**WRITTEN TASK:** Leaving out the pictures, retype the lines from the beginning of the listing through the line containing "4.4, '#3ab0dc', .3, False); finish('S')".

>>>>

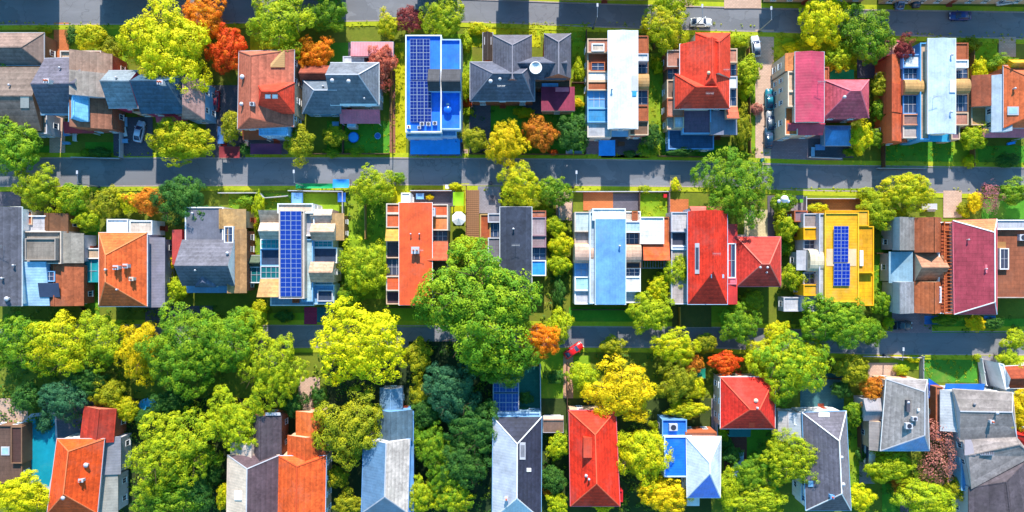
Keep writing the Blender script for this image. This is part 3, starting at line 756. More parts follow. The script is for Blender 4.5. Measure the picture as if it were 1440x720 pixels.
strip(1340, 1362, [(60, 84, 5.8, 'f', 'brick', 'brick:brick'), (84, 95, 7.2, 'f', 'white', 'white'), (95, 111, 5.0, 'g', 'navy', 'brown'), (111, 132, 6.0, 'b', 'tan', 'beige'), (132, 158, 5.0, 'g', 'navy', 'brown'), (158, 176, 5.8, 'f', 'brickpink', 'beige')])
block((1338, 174, 1350, 196), 5.0, ('flat', .2), 'beige', 'mauve:flat', 'wing'); awning((1280, 188, 1338, 199), 4.4, '#3ab0dc', .3, False); finish('S')

h = House('brick and orange house with pale-blue front at the photo edge, yellow-topped wing', 1420, 140)
r = block((1411, 92, 1475, 180), 6.8, ('y', .5, .3, .2, 2.4), 'brick:brick', '#d86a3c:tile'); vent(r, 1425, 125); skylight(r, (1416, 150, 1432, 162))
block((1418, 84, 1470, 98), 6.9, ('x', .5, 0, 0, 1.4), 'yellow', 'yellow:tile', 'front_wing')
block((1394, 106, 1414, 186), 5.6, ('y', 1, 0, 0, 1.6), '#c4dcf2', '#c0cfe0:seamx', 'side_wing', ww=2.4); block((1366, 106, 1400, 150), 4.6, ('y', .95, 0, 0, 1.4), 'beige', '#a0543a:tile', 'extension')
block((1366, 150, 1392, 176), 3.6, ('flat', .2), 'beige', 'tan:flat', 'extension'); awning((1382, 181, 1448, 193), 4.4, 'rose:seamx', .5); finish('S')

ROW = 'houses of the middle row'
# ------------------------------------------------------------------ HOUSES, middle row
h = House('long slate roof at the photo edge with a terraced white and brick side', 50, 360)
r = block((-30, 291, 31, 430), 6.8, ('y', .35, 0, 0, 2.2), 'white', '#62626f:tile', gutter='white'); vent(r, 21, 373); vent(r, 5, 391); antenna(r, 6, 346); vent(r, 12, 420, .3)
block((25, 325, 86, 371), 6.0, ('flat', .5), 'cream', '#b0a49a:flat', 'terrace_wing', win='ES', ww=2.2); block((35, 335, 78, 366), 6.9, ('flat', .3), '#a89c94', '#94887e:flat', 'penthouse', z0=5.6, win='ES', ww=2)
block((84, 328, 118, 370), 4.6, ('y', .1, 0, 0, .9), 'greywhite', '#a0988f:tile', 'wing')
block((28, 368, 70, 430), 5.0, ('x', 0, 0, 0, 1.2), 'powder', '#aed4f2:seamy', 'wing', win='ES', ww=2.2)
block((66, 371, 118, 430), 4.2, ('y', .3, 0, 0, 1.2), 'brick:brick', 'brick:tile', 'rear_wing', win='ES'); glass_roof((55, 381, 77, 396), 5.6, 'powder'); awning((53, 398, 82, 418), 5.9, 'navy', .5, False)
block((26, 303, 66, 326), 4.6, ('flat', .3), 'white', 'greywhite:flat', 'wing'); block((62, 300, 96, 328), 4.2, ('y', .3, 0, 0, 1.0), 'wood', '#7c5238:tile', 'wing'); block((28, 296, 45, 316), 4.6, ('flat', .2), 'beige', 'brick:flat', 'wing'); finish('E')
h = House('small white flat-topped cabin with teal court between slate and orange houses', 128, 372, 'garden_shed', 'shed')
block((117, 349, 140, 364), 3.0, ('flat', .25), 'white', 'beige:flat', win='S'); House.cur.last; glass_roof((118, 365, 138, 397), 2.6, 'teal', 'teal'); finish()

h = House('orange hipped house with maroon south hip and a purple-grey side wall', 185, 375)
r = block((139, 327, 207, 431), 6.6, ('y', .4, .3, .34, 3.6), '#b4b0c0', '#ec6a34:tile', gutter='white', cap='#f08c58', win='E', ww=2.6)
chimney(r, 167, 376, .9, .7, 1, 'greywhite'); chimney(r, 180, 374, .8, .7, .9, 'greywhite'); chimney(r, 188, 392, .7, .6, .8, 'cream', 1); vent(r, 150, 379); vent(r, 166, 407, .12)
block((150, 308, 180, 328), 5.0, ('flat', .2), 'white', 'white:flat', 'wing'); block((182, 310, 214, 330), 5.0, ('flat', .2), 'white', 'cream:flat', 'wing'); block((200, 334, 232, 432), 4.6, ('y', .05, 0, 0, .8), '#a8a2b4', '#8f8898:seamy', 'side_wing', win='ES'); finish('E')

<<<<

**TASK OUTPUT:**
Keep writing the Blender script for this image. This is part 3, starting at line 756. More parts follow. The script is for Blender 4.5. Measure the picture as if it were 1440x720 pixels.
strip(1340, 1362, [(60, 84, 5.8, 'f', 'brick', 'brick:brick'), (84, 95, 7.2, 'f', 'white', 'white'), (95, 111, 5.0, 'g', 'navy', 'brown'), (111, 132, 6.0, 'b', 'tan', 'beige'), (132, 158, 5.0, 'g', 'navy', 'brown'), (158, 176, 5.8, 'f', 'brickpink', 'beige')])
block((1338, 174, 1350, 196), 5.0, ('flat', .2), 'beige', 'mauve:flat', 'wing'); awning((1280, 188, 1338, 199), 4.4, '#3ab0dc', .3, False); finish('S')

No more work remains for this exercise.